Caiu o pano e, definitivamente, temos de considerar o desporto como uma actividade não-neutral, não apolítica. Em 2004, um Catedrático em Ciências do Desporto, na área de Pedagogia do Desporto – Pedro Sarmento (3) – dizia-nos que o desporto “é um instrumento da política e é fácil constatar como tem sido usado por políticos, ao serviço de ideologias ou de regimes, que se revêem politicamente nos feitos desportivos, servindo estes como orientações individuais e institucionais”. Hoje em dia é o próprio Presidente do COP, José Manuel Constantino («Público», 05.03.2022), a dizer-nos que política e desporto “nunca deixaram de estar misturados. Toda a história do desporto está contaminada por aquilo que é o seu enquadramento político.”
Há demasiadas campanhas de sensibilização contra a violência no desporto, a favor do fair-play no mesmo, sobra a ética no desporto, sobre a prevenção e o combate ao ‘bullying’ no desporto… mas atente-se que a pedagogia é sempre ignorada. E por que motivos? Porque essas campanhas, elas próprias, encontram-se dentro do politicamente correcto, fazem parte do próprio sistema. Actualmente o desporto tem mais a ver com política e com economia do que com educação. Criou-se o mito da formação moral pelo desporto ou da construção do carácter através do mesmo... Pois vivamos com ele e vamos cantando e rindo!

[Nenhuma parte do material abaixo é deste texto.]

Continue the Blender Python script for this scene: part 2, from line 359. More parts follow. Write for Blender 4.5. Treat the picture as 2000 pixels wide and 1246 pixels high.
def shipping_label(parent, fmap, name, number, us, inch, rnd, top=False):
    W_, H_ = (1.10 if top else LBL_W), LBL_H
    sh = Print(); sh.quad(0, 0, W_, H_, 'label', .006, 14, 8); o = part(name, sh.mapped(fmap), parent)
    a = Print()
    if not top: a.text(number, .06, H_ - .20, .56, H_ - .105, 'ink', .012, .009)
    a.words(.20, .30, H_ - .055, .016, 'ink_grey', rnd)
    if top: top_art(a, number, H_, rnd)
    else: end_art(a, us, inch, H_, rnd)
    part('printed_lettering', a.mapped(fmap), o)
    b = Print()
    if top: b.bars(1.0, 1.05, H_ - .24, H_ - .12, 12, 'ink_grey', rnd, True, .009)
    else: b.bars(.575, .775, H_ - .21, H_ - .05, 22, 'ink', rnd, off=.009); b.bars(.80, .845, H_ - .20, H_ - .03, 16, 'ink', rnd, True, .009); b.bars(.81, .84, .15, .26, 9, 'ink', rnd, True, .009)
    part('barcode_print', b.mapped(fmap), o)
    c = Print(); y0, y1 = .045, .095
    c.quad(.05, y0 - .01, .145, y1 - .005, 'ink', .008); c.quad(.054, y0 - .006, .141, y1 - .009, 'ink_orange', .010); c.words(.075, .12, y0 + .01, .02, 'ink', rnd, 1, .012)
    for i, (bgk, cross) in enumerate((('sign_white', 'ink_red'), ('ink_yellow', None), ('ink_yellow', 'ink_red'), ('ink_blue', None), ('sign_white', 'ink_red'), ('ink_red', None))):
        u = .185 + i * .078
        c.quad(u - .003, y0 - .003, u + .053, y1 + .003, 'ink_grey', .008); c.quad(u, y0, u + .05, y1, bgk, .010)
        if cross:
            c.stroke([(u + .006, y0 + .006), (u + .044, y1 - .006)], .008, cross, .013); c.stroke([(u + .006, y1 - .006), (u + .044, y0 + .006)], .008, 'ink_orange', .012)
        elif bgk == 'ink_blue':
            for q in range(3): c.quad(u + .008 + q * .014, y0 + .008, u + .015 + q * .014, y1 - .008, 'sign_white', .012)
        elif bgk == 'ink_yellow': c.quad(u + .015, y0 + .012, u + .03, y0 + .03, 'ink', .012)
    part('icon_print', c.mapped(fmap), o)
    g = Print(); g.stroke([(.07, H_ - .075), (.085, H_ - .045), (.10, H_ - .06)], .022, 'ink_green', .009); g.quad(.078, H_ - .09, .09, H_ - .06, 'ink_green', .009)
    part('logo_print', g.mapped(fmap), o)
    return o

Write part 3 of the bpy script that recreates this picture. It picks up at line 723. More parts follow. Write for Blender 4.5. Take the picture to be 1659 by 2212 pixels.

E terminamos com as palavras de Antonino Pereira e de Rui Proença Garcia (4): “Qualquer desvio axiológico é percebido e combatido mais rapidamente no desporto do que em qualquer outra área da vida humana. Tal ocorre porque o desporto é observado como um oásis no deserto axiológico da sociedade. Nesta atividade não há lugar para a neutralidade axiológica. É a lei do tudo-ou-nada. Não há lugar neste agir para o mais ou menos. A ética é um absoluto ou, por outras palavras, um imperativo categórico.” Saibamos interpretá-las!"